┌──
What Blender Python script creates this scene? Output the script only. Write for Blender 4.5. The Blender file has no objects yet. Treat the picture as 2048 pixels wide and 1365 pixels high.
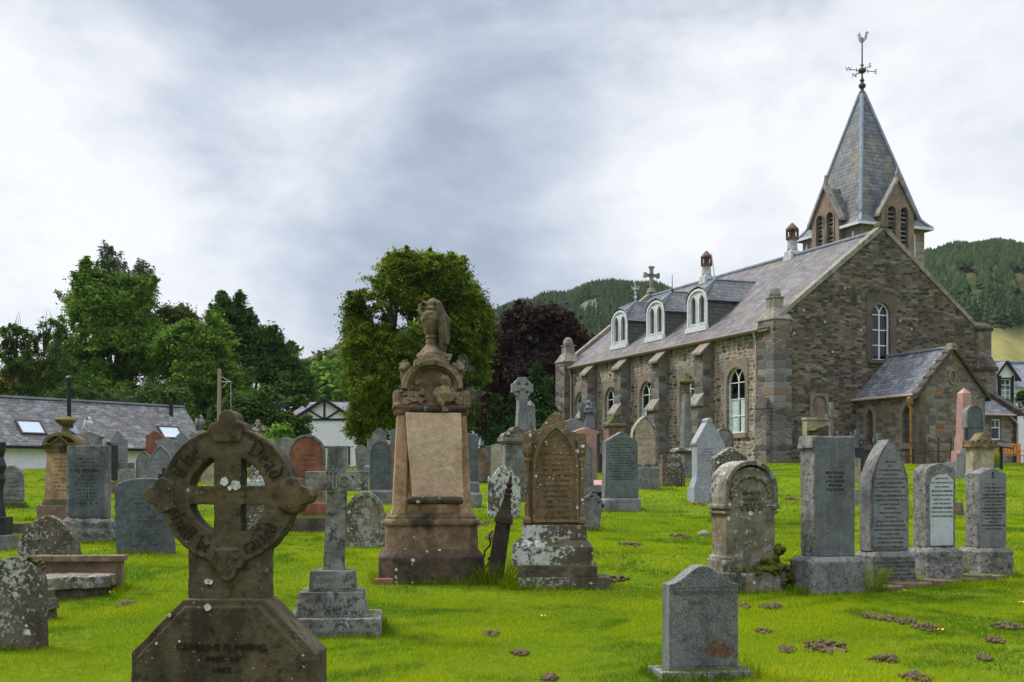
import bpy, bmesh, math, random
import numpy as np
from mathutils import Vector, Matrix, noise as mnoise
from mathutils.geometry import tessellate_polygon
R = math.radians
SC = bpy.context.scene
COL = SC.collection
rnd = random.Random(7)

# ------------------------------------------------------------------ camera
F, HZ, EYE = 2450.0, 965.0, 1.6
cam = bpy.data.cameras.new("camera")
cam.sensor_width = 36; cam.lens = 36 * F / 2048
cam.shift_y = (HZ - 682.5) / 2048
cam.clip_start = .1; cam.clip_end = 9000
camo = bpy.data.objects.new("camera", cam); COL.objects.link(camo)
camo.location = (0, 0, EYE); camo.rotation_euler = (R(90), 0, 0)
SC.camera = camo

# ------------------------------------------------------------------ node helper
class NB:
    def __init__(s, tree): s.t = tree; s.t.nodes.clear()
    def n(s, typ, ins=None, **attrs):
        nd = s.t.nodes.new(typ)
        for k, v in attrs.items(): setattr(nd, k, v)
        for k, v in (ins or {}).items(): s.set(nd, k, v)
        return nd
    def set(s, nd, k, v):
        i = nd.inputs[k]
        if isinstance(v, bpy.types.NodeSocket): s.t.links.new(v, i)
        else:
            if i.type == 'RGBA' and len(v) == 3: v = (*v, 1)
            i.default_value = v
    def math(s, op, a, b=0.0, c=None, clamp=False):
        nd = s.n('ShaderNodeMath', {0: a, 1: b}, operation=op, use_clamp=clamp)
        if c is not None: s.set(nd, 2, c)
        return nd.outputs[0]
    def vm(s, op, a, b=(0, 0, 0)):
        nd = s.n('ShaderNodeVectorMath', {0: a, 1: b}, operation=op); return nd.outputs[0]
    def mix(s, f, a, b, blend='MIX'):
        nd = s.n('ShaderNodeMix', data_type='RGBA', blend_type=blend)
        s.set(nd, 0, f); s.set(nd, 6, a); s.set(nd, 7, b); return nd.outputs[2]
    def noise(s, vec, scale, detail=4, rough=.55, dist=0):
        nd = s.n('ShaderNodeTexNoise', {'Scale': scale, 'Detail': detail, 'Roughness': rough, 'Distortion': dist})
        if vec is not None: s.set(nd, 'Vector', vec)
        return nd.outputs[0]
    def mr(s, v, a, b, c=0.0, d=1.0, smooth=True):
        nd = s.n('ShaderNodeMapRange', {0: v, 1: a, 2: b, 3: c, 4: d})
        if smooth: nd.interpolation_type = 'SMOOTHSTEP'
        return nd.outputs[0]
    def ramp(s, f, stops, interp='LINEAR'):
        nd = s.n('ShaderNodeValToRGB', {0: f}); cr = nd.color_ramp; cr.interpolation = interp
        while len(cr.elements) < len(stops): cr.elements.new(.5)
        for e, (p, c) in zip(cr.elements, stops): e.position = p; e.color = (*c, 1)
        return nd.outputs[0]

# ------------------------------------------------------------------ world: an overcast daylight sky
SUN_EL, SUN_AZ = R(48), R(-62)          # azimuth measured from +Y towards +X
w = bpy.data.worlds.new("World"); SC.world = w; w.use_nodes = True
b = NB(w.node_tree)
tc = b.n('ShaderNodeTexCoord').outputs['Generated']
sky = b.n('ShaderNodeTexSky', sky_type='NISHITA', sun_disc=False, sun_elevation=SUN_EL, sun_rotation=SUN_AZ)
sp = b.n('ShaderNodeSeparateXYZ', {0: tc})
wv = b.vm('MULTIPLY', tc, (1.0, 1.0, 1.9))
n1 = b.noise(wv, 2.8, 9, .58, .45)
n2 = b.noise(b.vm('ADD', wv, (3.1, 1.7, .4)), 7.5, 8, .6, .3)
n3 = b.noise(b.vm('ADD', wv, (8, .2, 4)), 19, 6, .55, .4)
val = b.math('ADD', b.math('ADD', b.math('MULTIPLY', n1, .62), b.math('MULTIPLY', n2, .30)), b.math('MULTIPLY', n3, .10))
def blob(px, py, rad, amp, val):
    d = Vector(((px - 1024) / F, 1, (HZ - py) / F)).normalized()
    dt = b.n('ShaderNodeVectorMath', {0: tc, 1: tuple(d)}, operation='DOT_PRODUCT').outputs['Value']
    m = b.mr(dt, math.cos(rad), 1.0, 0, amp)
    return b.math('ADD', val, m)
for px, py, rad, amp in [(30, 250, .18, .13), (330, 330, .16, .07), (1780, 120, .26, .10), (1500, 420, .16, .09), (2040, 330, .2, .10),
                         (1060, 210, .13, -.045), (930, 60, .14, -.05), (430, 40, .15, -.11), (150, 560, .14, .0),
                         (820, 470, .13, -.06), (1250, 560, .12, .04), (640, 240, .09, .06)]:
    val = blob(px, py, rad, amp, val)
cc = b.ramp(val, [(.39, (.38, .44, .55)), (.46, (.50, .56, .67)), (.53, (.64, .69, .78)), (.60, (.81, .84, .90)), (.70, (.97, .98, 1.0))])
zen = b.math('ADD', 1.0, b.math('MULTIPLY', b.mr(sp.outputs[2], .38, .9), 2.6))
cc = b.mix(1.0, cc, b.n('ShaderNodeCombineXYZ', {0: zen, 1: zen, 2: zen}).outputs[0], 'MULTIPLY')
bg1 = b.n('ShaderNodeBackground', {0: sky.outputs[0], 1: .1})
bg2 = b.n('ShaderNodeBackground', {0: cc, 1: .86})
mx = b.n('ShaderNodeMixShader', {0: .93, 1: bg1.outputs[0], 2: bg2.outputs[0]})
b.n('ShaderNodeOutputWorld', {0: mx.outputs[0]})
sun = bpy.data.lights.new("sun", 'SUN'); sun.energy = 2.7; sun.angle = R(10); sun.color = (1, .96, .9)
so = bpy.data.objects.new("sun", sun); COL.objects.link(so)
sd = Vector((math.sin(SUN_AZ) * math.cos(SUN_EL), math.cos(SUN_AZ) * math.cos(SUN_EL), math.sin(SUN_EL)))
so.rotation_euler = sd.to_track_quat('Z', 'Y').to_euler(); so.location = (-20, 0, 40)
SC.view_settings.view_transform = 'Standard'; SC.view_settings.look = 'None'
SC.view_settings.exposure = 0.27; SC.view_settings.gamma = 1
SC.cycles.max_bounces = 6; SC.cycles.transparent_max_bounces = 12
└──
## WHAT IS EXPECTED
Within the data above, pick out all lines holding the word "scene".

## OUTPUT OF THE TASK
What Blender Python script creates this scene? Output the script only. Write for Blender 4.5. The Blender file has no objects yet. Treat the picture as 2048 pixels wide and 1365 pixels high.
SC = bpy.context.scene